Family businesses need to revisit plans after APR and BPR cap rises, says FFT Accountants

The Government’s decision to increase the 100 per cent Agricultural Property Relief and Business Property Relief cap from £1 million to £2.5 million has been welcomed by advisers working with family farms and owner-managed businesses.

Sam Bacall, Partner at FFT Accountants in Manchester, says the announcement provides much-needed clarity after a prolonged period of uncertainty.

“This is very positive news,” he says. “A number of our clients have been grappling with this over the past year and the increase will bring some reassurance. Many company valuations are likely to fall within the new threshold, which feels far more appropriate for owner-managed businesses.”

In the Autumn Budget announcement a few weeks before the cap increase was made public, the Government also revealed that the allowance will be transferable between spouses and civil partners.

“A total allowance of £5 million across spouses is far healthier than £2 million,” Sam says.

“If used correctly, that could represent a potential Inheritance Tax saving of around £600,000, which I’m sure many will agree will be a meaningful difference for family businesses and farms planning for succession.

“Couples need to ensure arrangements are formally planned so the full benefit is captured. Issues such as incomplete valuation records, existing Wills or uneven ownership can result in part of the allowance being lost.”
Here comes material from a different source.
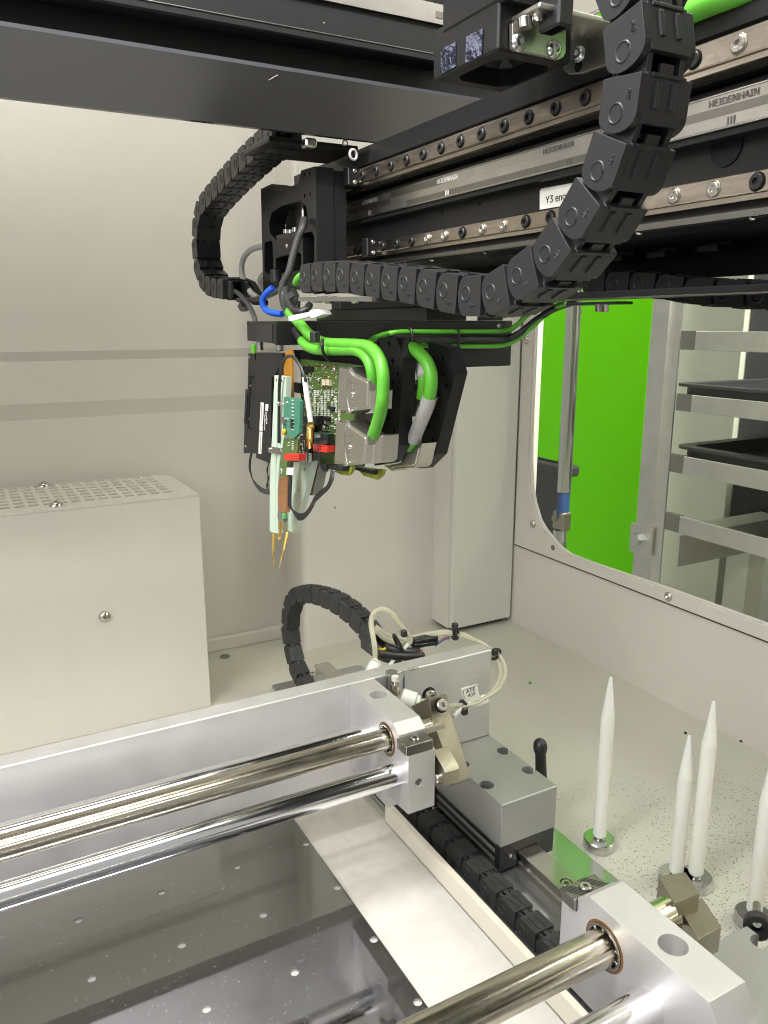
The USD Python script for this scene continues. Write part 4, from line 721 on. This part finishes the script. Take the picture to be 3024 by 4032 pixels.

The businesses most likely to benefit are those where owners are approaching retirement age and decisions can no longer be delayed.

Some families have already taken action in response to the previously announced £1 million cap. Sam says those strategies may still be valid.

“If share changes or gifts have already been made, they will probably still stand and achieve what was originally intended,” he says.

“However, anyone who has not yet made a decision should now re-review their position in light of the new threshold.”

After several policy announcements and reversals, Sam expects a period of stability.

“We would be surprised to see further changes under the current Government in the near term,” he says.

“The uncertainty created so far has already been significant, so is sensible to plan around the current rules, but not to rush into decisions.”